It’s relatively easy to start a story. More challenging than the beginning are the middle and the end. As we mentioned in previous posts, a story, after presenting background information, begins with an inciting moment--an incident that sparks the action that follows (the story proper). Following this moment, the story’s conflict is complicated as increasingly difficult obstacles are thrown into the protagonist’s path until a turning point is reached and the story starts in the opposite direction, ending in a resolution (comedy) or a catastrophe (tragedy).
In this post, we’re reviewing the beginnings of stories to provide an opportunity for aspiring writers to map out possible middles and endings for them.
Let’s start with a classic, Alfred Hitchcock’s 1960 Psycho:
Marion Crane has a problem. She wants to marry her boyfriend, Sam Loomis, but, in the wake of a divorce, he’s having financial problems. He’s paying alimony to his ex-wife while he pays his late father’s outstanding debts. Her employer, Mr. Lowery, a real estate agent, receives a cash payment from a wealthy client, Mr. Cassidy, who’s buying a house for his daughter’s wedding present. When Mr. Lowery asks her to deposit the money, she absconds with it instead, driving until she becomes exhausted. After a highway patrolman stops to check on her as she sleeps in her car, parked alongside the highway, taking note of her license plate, she trades in her car for another model. However, the patrolman witnesses the sale. Afraid that the patrolman will remember her once the theft is reported, Marion drives from Arizona into California, where Sam lives. However, as night deepens, a downpour occurs, and she is forced to rent a room in an out-of-the-way auto court, Bates Motel.

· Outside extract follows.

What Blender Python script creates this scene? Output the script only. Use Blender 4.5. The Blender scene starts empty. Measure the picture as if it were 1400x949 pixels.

Norman Bates, a shy, nervous young man, rents her a room. He offers to cook her a meal, but when he returns to the Victorian house on a hill overlooking the motel, Marion hears him argue with his mother, who forbids him to bring her into the house. He takes her a tray of food, which they share. She learns that his hobby is taxidermy; he enjoys stuffing dead animals, especially birds. Thereafter, Marion, who divulges her real name, goes to her room and hides the stolen money. She plans to return to Arizona the next day and make things right, if she can. After she leaves, Norman checks the motel register and sees that she has signed in under an assumed name. Ogling her through a peephole in his office, Norman watches Marion undress in her bathroom. The sight of her angers him, and he returns to the house atop the hill, sulking in the kitchen. As Marion showers, a woman, armed with a butcher’s knife, enters the motel room bathroom, and stabs her to death.
Let’s try another:
A new shop opens in Castle Rock, Maine, attracting local residents who seek “needful things”--merchandise that they want worse than anything else, merchandise for which they are willing to do anything.
Does this opening seem to slight for a full-fledged novel or motion picture? The novel is a whopping 792 pages, and the film runs 120 minutes!
And another:
Scientists at an arctic research outpost discover an extraterrestrial pilot frozen in a block of ice. Taking “The Thing From Another World” back to their laboratory, the alien is thawed out; wackiness ensues.How do the writers of these stories flesh them out? In other words, how do they get from their beginnings to their middles and from their middles to their ends? To find out, simply read a good summary of each of them on a reliable Internet site: Psycho, Needful Things, and The Thing From Another World.
The ways in which these beginnings were developed are not the only ways they could have been developed. However, they do show the ways that several professional writers chose to develop them. If you took this exercise seriously, you should have created an alternate middle and end for each of these beginnings. Sometimes, movies are packaged with alternate endings so viewers who don’t like the “official” ending are free to select a different one.
Regardless of how a beginning is developed, one should be careful to ensure that there is a cause-and-effect relationship among the incidents of the plot so that everything that happens does so for a reason. To ensure such causal relationships, you might actually use such transitions in your summary of the plot as because, since, therefore, as a result, due to, and so forth.
One further warning: surprise your reader. Make sure your plot has lots of unexpected twists and turns. A plot can (and should be) both logical and unpredictable.